As he was led from a rear door of the courthouse into a Middlesex County sheriff's van, he said: "She charged me on Oct. 1, 2004. I was living in Manchester, Conn. I couldn't have been there."

Wearing leg shackles and handcuffs, Hopkins appeared sleepy-eyed and disheveled as he was led into the van. "She was a former friend of my daughter," Hopkins said of the girl who made the allegations.

Authorities in New York said the victim, who is now 16, decided this past summer to tell her mother about the attack, and the mother immediately alerted police at the city's 19th Precinct. New York City police said Hopkins was living with his girlfriend at the apartment where the alleged assault occurred.

The girlfriend is the mother of the victim's friend, according to authorities.

Yesterday, outside the courthouse, a woman who identified herself as Hopkins's girlfriend of seven years said: "He's not guilty. He's upset. Someone has a vendetta against him.

"He's a warm, loving, good-hearted person," said the woman, who refused to give her name. "People don't like celebrities. It never happened."

She added that Hopkins was arrested Wednesday night at his home in Malden as the two prepared to go out to dinner.
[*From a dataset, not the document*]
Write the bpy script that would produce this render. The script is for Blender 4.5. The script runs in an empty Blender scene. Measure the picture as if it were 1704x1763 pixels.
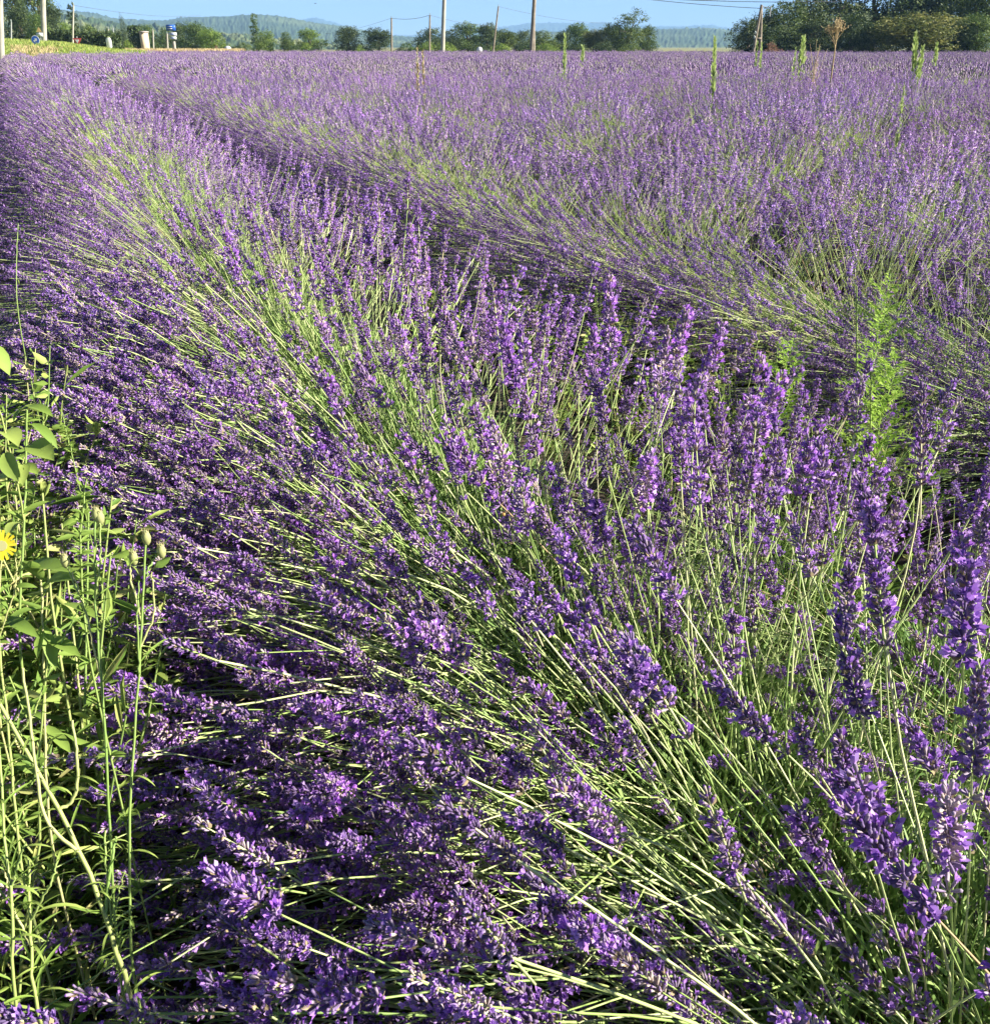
import bpy, math, random
import numpy as np
from mathutils import Vector, Matrix, noise
rad = math.radians
SC = bpy.context.scene
COL = SC.collection
R = random.Random(7)
G = np.random.default_rng(11)

# ------------------------------------------------------------------ camera
FPX, CX, CY, CAMZ = 1657.0, 852.0, 881.5, 1.30
PITCH = math.atan((CY - 80) / FPX)
cam_d = bpy.data.cameras.new('camera'); cam = bpy.data.objects.new('camera', cam_d); COL.objects.link(cam)
cam_d.sensor_fit = 'VERTICAL'; cam_d.angle_y = 2 * math.atan(CY / FPX)
cam_d.clip_start = 0.02; cam_d.clip_end = 30000
cam.location = (0, 0, CAMZ); cam.rotation_euler = (math.pi / 2 - PITCH, 0, 0)
SC.camera = cam

# ------------------------------------------------------------------ light
SUN_AZ, SUN_EL = rad(97), rad(27)            # azimuth clockwise from the view direction (+Y)
world = bpy.data.worlds.new('World'); SC.world = world; world.use_nodes = True
wn = world.node_tree; bg = wn.nodes['Background']
sky = wn.nodes.new('ShaderNodeTexSky'); sky.sky_type = 'NISHITA'; sky.sun_disc = False
sky.sun_elevation = SUN_EL; sky.sun_rotation = SUN_AZ; sky.altitude = 0
sky.air_density = 0.5; sky.dust_density = 0.0; sky.ozone_density = 2.2
wn.links.new(sky.outputs[0], bg.inputs[0]); bg.inputs[1].default_value = 0.043
sun_d = bpy.data.lights.new('sun', 'SUN'); sun_d.energy = 5.0; sun_d.angle = rad(0.5); sun_d.color = (1.0, 0.93, 0.80)
sun = bpy.data.objects.new('sun', sun_d); COL.objects.link(sun)
sdir = Vector((math.sin(SUN_AZ) * math.cos(SUN_EL), math.cos(SUN_AZ) * math.cos(SUN_EL), math.sin(SUN_EL)))
sun.rotation_euler = (-sdir).to_track_quat('-Z', 'Y').to_euler(); sun.location = (20, -5, 30)
SC.view_settings.view_transform = 'Standard'; SC.view_settings.look = 'None'
SC.view_settings.exposure = 1.68; SC.view_settings.gamma = 1.0; SC.view_settings.use_curve_mapping = False
cy = SC.cycles
cy.max_bounces = 6; cy.diffuse_bounces = 3; cy.glossy_bounces = 1; cy.transmission_bounces = 3
cy.transparent_max_bounces = 4; cy.volume_bounces = 0; cy.use_denoising = True
cy.use_adaptive_sampling = True; cy.adaptive_threshold = 0.02
cy.sample_clamp_indirect = 4.0; cy.caustics_reflective = False; cy.caustics_refractive = False

def ray(px, py):
    X = (px - CX) / FPX; u = (CY - py) / FPX
    return X, math.cos(PITCH) + u * math.sin(PITCH), -math.sin(PITCH) + u * math.cos(PITCH)
def at(px, py, Y):
    "point of the place seen in direction (px, py) at forward distance Y"
    x, f, z = ray(px, py); t = Y / f
    return Vector((x * t, Y, CAMZ + z * t))

# ------------------------------------------------------------------ tags and helpers
def tag(o, label=None, cat=None, group=None, kind=None):
    if label: o['label'] = label
    if cat: o['category'] = cat
    if group: o['group'] = group
    if kind: o['kind'] = kind
    return o
def empty(name, loc=(0, 0, 0), rz=0.0, s=1.0):
    o = bpy.data.objects.new(name, None); COL.objects.link(o)
    o.location = loc; o.rotation_euler = (0, 0, rz); o.scale = (s, s, s); o.empty_display_size = 0.1
    return o
def link(name, me, parent=None, loc=(0, 0, 0)):
    o = bpy.data.objects.new(name, me); COL.objects.link(o); o.location = loc
    if parent is not None: o.parent = parent
    return o

class MB:
    def __init__(s): s.v = []; s.f = {}; s.n = 0
    def add(s, v, f, mat=0, tint=None):
        v = np.asarray(v, dtype=np.float32).reshape(-1, 3); f = np.asarray(f, dtype=np.int32)
        if tint is None: tint = G.random()
        t = np.full(len(f), tint, np.float32) if np.isscalar(tint) else np.asarray(tint, np.float32)
        s.f.setdefault(f.shape[1], []).append((f + s.n, np.full(len(f), mat, np.int32), t))
        s.v.append(v); s.n += len(v)
    def tpl(s, tv, tf, M, L, mat=0, tint=None):
        "template verts tv (k,3) faces tf placed by matrices M (n,3,3) and offsets L (n,3)"
        n, k = len(M), len(tv)
        if n == 0: return
        v = np.einsum('nij,kj->nki', M, tv) + L[:, None, :]
        f = (np.asarray(tf)[None] + (np.arange(n) * k)[:, None, None]).reshape(-1, np.asarray(tf).shape[1])
        if tint is None: tint = G.random(n)
        s.add(v.reshape(-1, 3), f, mat, np.repeat(np.asarray(tint, np.float32), len(tf)))
    def mesh(s, name, mats, smooth=False):
        me = bpy.data.meshes.new(name)
        V = np.concatenate(s.v); loops = []; starts = []; tot = []; mi = []; ti = []; c = 0
        for k, L in s.f.items():
            for f, m, t in L:
                loops.append(f.ravel()); starts.append(c + np.arange(len(f)) * k); tot.append(np.full(len(f), k)); c += f.size
                mi.append(m); ti.append(t)
        loops = np.concatenate(loops).astype(np.int32)
        me.vertices.add(len(V)); me.vertices.foreach_set('co', V.astype(np.float32).ravel())
        me.loops.add(len(loops)); me.loops.foreach_set('vertex_index', loops)
        st = np.concatenate(starts).astype(np.int32)
        me.polygons.add(len(st)); me.polygons.foreach_set('loop_start', st)
        me.polygons.foreach_set('loop_total', np.concatenate(tot).astype(np.int32))
        for m in mats: me.materials.append(m)
        me.polygons.foreach_set('material_index', np.concatenate(mi).astype(np.int32))
        if smooth: me.polygons.foreach_set('use_smooth', np.ones(len(st), bool))
        a = me.attributes.new('tint', 'FLOAT', 'FACE'); a.data.foreach_set('value', np.concatenate(ti).astype(np.float32))
        me.update(calc_edges=True)
        return me

def frame_from(d):
    "(3,3) rotation whose z column is d"
    d = np.asarray(d, float); d = d / (np.linalg.norm(d) + 1e-9)
    a = np.array([0, 0, 1.]) if abs(d[2]) < 0.9 else np.array([1., 0, 0])
    x = np.cross(a, d); x /= np.linalg.norm(x); y = np.cross(d, x)
    return np.stack([x, y, d], 1)
def frames(D, roll=None):
    "vectorised frames, D (n,3)"
    D = D / (np.linalg.norm(D, axis=1, keepdims=True) + 1e-9)
    A = np.where(np.abs(D[:, 2:3]) < 0.9, np.array([[0, 0, 1.]]), np.array([[1., 0, 0]]))
    X = np.cross(A, D); X /= np.linalg.norm(X, axis=1, keepdims=True); Y = np.cross(D, X)
    if roll is not None:
        c, s_ = np.cos(roll)[:, None], np.sin(roll)[:, None]
        X, Y = X * c + Y * s_, -X * s_ + Y * c
    return np.stack([X, Y, D], 2)
def tube(mb, P, r, sides=4, mat=0, tint=None, cap=False):
    P = np.asarray(P, float); n = len(P)
    r = np.full(n, r) if np.isscalar(r) else np.asarray(r, float)
    T = np.gradient(P, axis=0); T /= (np.linalg.norm(T, axis=1, keepdims=True) + 1e-12)
    F = frame_from(T[0]); x = F[:, 0]; V = []
    ang = np.arange(sides) * 2 * math.pi / sides
    for i in range(n):
        x = x - T[i] * np.dot(x, T[i]); x /= np.linalg.norm(x) + 1e-12; y = np.cross(T[i], x)
        V.append(P[i] + r[i] * (np.cos(ang)[:, None] * x + np.sin(ang)[:, None] * y))
    V = np.concatenate(V); f = []
    for i in range(n - 1):
        for j in range(sides):
            a = i * sides + j; b = i * sides + (j + 1) % sides
            f.append((a, b, b + sides, a + sides))
    mb.add(V, f, mat, tint)
    if cap:
        mb.add(V[-sides:], [tuple(range(sides))], mat, tint); mb.add(V[:sides], [tuple(reversed(range(sides)))], mat, tint)
def box(mb, c, s, mat=0, tint=0.5, rot=None):
    v = np.array([[x, y, z] for x in (-.5, .5) for y in (-.5, .5) for z in (-.5, .5)]) * np.array(s)
    if rot is not None: v = v @ np.asarray(rot).T
    mb.add(v + np.array(c), [(0, 1, 3, 2), (4, 6, 7, 5), (0, 4, 5, 1), (2, 3, 7, 6), (0, 2, 6, 4), (1, 5, 7, 3)], mat, tint)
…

It was not clear whether the woman is the same girlfriend who reportedly lived with Hopkins in New York.

Hopkins's attorney, Paul Mishkin, said that his layoff from WRKO last week had nothing to do with the case, that he was laid off for budget reasons, along with several other employees at Entercom-owned radio stations.

"He's been polite and cooperative in dealing with me and the police," Mishkin said. "He hasn't made any efforts to avoid prosecution. Had he been summonsed to New York City, he certainly would have done so."

Mishkin said Hopkins has two stepchildren and a son.

Hopkins, a self-described conservative who grew up in Queens, N.Y., held the late-morning slot at WRKO since December and talked about such issues as teenage pregnancy and violence against women. He had scolded the MBTA earlier this year, saying that police were not doing enough to protect female subway riders from sex offenders, according to an MBTA official.

A Lynn city councilor, Rick Ford, recently challenged Hopkins to a fight after Hopkins repeatedly referred to Lynn as "a dump" on his show.

According to a biography page that had been on WRKO's website, Hopkins started his career in radio in 2000, when he became the news anchor and "personality" on the Star & Buc Wild Morning Show on New York's Hot 97.1FM.

Hopkins had been planning a 500-person "listener appreciation" party Nov. 14 at Anthony's of Malden.

Earlier in the week, he said of his firing: "I unfortunately made the chopping block, but it's a business decision. It's not personal."

Hopkins appeared on CNN recently as a political analyst. He called Boston's radio listeners "the best in the world" and added: "I cannot leave. New York is over for me now."